[start of SOURCE MATERIAL]

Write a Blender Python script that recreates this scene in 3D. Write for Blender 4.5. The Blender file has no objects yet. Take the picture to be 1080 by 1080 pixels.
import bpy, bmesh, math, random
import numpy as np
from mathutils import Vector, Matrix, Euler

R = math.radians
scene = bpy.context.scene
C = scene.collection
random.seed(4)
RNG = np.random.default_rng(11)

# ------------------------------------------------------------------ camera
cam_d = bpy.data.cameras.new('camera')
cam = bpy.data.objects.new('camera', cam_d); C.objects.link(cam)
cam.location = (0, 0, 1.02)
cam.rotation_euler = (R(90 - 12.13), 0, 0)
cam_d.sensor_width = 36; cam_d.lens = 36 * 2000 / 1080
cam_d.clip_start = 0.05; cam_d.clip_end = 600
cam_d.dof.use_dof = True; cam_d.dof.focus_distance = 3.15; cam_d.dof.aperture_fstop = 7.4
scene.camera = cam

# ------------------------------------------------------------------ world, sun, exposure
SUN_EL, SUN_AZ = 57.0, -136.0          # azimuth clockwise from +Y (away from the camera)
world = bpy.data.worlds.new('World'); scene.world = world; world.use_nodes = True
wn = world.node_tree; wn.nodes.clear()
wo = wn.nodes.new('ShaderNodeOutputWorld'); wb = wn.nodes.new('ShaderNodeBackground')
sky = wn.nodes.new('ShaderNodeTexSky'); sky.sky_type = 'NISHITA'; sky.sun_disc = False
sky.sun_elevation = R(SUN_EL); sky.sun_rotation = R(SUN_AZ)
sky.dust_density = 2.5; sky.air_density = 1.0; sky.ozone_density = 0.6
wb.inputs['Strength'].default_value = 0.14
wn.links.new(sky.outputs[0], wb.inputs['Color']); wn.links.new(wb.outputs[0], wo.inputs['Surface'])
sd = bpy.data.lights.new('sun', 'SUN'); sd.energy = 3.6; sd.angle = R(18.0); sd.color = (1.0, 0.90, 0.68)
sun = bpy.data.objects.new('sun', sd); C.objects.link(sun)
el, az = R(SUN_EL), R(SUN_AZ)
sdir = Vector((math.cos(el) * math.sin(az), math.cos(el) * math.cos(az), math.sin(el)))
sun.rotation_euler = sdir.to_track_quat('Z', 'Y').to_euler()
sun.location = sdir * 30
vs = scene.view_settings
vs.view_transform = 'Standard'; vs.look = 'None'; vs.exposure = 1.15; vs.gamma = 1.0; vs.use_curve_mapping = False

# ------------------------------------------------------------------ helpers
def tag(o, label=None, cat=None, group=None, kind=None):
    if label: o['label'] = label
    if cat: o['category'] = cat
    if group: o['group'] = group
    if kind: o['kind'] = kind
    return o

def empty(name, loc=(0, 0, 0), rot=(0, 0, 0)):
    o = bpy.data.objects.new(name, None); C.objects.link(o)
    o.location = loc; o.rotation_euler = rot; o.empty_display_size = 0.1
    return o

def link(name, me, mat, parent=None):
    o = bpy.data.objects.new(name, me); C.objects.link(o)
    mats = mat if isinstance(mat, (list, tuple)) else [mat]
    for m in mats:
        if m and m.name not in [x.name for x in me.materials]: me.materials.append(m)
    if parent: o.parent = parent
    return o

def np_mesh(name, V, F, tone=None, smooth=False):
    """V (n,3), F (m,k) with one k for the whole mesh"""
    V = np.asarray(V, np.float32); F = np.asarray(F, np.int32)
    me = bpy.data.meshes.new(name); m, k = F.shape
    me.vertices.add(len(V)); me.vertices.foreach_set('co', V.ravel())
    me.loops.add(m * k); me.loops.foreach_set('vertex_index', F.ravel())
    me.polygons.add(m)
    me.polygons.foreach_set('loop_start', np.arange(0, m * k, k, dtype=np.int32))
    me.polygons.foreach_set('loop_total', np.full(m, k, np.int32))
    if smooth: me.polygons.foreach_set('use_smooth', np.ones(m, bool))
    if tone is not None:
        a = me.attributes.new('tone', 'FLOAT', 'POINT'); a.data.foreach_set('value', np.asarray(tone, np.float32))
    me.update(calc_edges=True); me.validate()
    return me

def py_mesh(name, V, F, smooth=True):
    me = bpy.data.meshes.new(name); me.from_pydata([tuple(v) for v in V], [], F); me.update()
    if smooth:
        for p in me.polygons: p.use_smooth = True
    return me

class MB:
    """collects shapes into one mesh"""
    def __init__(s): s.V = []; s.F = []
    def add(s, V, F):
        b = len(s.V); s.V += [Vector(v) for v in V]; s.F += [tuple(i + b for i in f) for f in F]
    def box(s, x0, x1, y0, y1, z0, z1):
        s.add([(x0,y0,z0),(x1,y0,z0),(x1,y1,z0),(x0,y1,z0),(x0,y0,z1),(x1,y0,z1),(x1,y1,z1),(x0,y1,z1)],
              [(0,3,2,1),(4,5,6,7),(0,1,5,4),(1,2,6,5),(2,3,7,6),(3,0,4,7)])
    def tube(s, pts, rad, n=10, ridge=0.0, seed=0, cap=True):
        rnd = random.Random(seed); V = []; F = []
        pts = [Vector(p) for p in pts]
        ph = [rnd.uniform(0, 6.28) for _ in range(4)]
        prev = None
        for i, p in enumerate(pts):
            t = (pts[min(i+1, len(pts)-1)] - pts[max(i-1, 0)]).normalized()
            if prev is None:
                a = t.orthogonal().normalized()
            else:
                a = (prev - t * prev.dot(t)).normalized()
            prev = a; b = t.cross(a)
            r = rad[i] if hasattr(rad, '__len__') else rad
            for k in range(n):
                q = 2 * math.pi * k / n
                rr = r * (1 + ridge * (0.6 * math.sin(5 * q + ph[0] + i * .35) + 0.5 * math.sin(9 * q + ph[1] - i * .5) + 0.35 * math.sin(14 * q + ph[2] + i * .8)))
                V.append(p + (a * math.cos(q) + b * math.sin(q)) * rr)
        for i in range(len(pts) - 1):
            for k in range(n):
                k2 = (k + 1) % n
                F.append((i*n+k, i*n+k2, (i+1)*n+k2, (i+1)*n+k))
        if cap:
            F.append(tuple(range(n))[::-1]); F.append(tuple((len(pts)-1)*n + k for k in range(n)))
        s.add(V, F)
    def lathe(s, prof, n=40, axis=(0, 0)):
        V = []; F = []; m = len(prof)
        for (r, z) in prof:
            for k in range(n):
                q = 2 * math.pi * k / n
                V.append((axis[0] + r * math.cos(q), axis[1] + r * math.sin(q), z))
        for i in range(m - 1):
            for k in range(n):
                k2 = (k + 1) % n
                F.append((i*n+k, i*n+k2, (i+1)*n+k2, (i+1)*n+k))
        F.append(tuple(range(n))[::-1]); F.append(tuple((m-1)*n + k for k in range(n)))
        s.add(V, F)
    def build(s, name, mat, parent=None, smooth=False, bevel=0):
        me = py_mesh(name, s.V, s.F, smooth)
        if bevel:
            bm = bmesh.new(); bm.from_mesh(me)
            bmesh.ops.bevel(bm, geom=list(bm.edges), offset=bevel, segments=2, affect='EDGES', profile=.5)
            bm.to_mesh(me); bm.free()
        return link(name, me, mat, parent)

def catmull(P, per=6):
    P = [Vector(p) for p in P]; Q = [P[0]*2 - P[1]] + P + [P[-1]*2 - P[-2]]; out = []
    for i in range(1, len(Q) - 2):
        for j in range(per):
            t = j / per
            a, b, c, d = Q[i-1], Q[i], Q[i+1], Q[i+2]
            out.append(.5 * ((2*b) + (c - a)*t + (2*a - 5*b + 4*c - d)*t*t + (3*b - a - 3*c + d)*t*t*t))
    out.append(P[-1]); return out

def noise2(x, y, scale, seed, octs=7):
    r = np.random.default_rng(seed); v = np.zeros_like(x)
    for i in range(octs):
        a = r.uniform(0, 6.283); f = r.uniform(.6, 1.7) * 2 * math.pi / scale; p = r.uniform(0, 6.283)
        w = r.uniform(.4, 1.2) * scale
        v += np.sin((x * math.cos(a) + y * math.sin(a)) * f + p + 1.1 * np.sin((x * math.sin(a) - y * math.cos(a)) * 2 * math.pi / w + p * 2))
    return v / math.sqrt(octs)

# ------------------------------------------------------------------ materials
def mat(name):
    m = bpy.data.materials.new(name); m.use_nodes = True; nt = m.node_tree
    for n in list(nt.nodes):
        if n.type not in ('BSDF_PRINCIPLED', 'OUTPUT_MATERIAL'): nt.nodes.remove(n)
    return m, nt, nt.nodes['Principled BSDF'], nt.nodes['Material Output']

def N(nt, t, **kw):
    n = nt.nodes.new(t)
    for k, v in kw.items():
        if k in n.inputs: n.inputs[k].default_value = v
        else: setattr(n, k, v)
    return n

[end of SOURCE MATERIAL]

Return exactly the lines from the beginning of the data above through the one containing "RNG = np.random.default_rng(11)", please. Include both end lines and add nothing else.

Write a Blender Python script that recreates this scene in 3D. Write for Blender 4.5. The Blender file has no objects yet. Take the picture to be 1080 by 1080 pixels.
import bpy, bmesh, math, random
import numpy as np
from mathutils import Vector, Matrix, Euler

R = math.radians
scene = bpy.context.scene
C = scene.collection
random.seed(4)
RNG = np.random.default_rng(11)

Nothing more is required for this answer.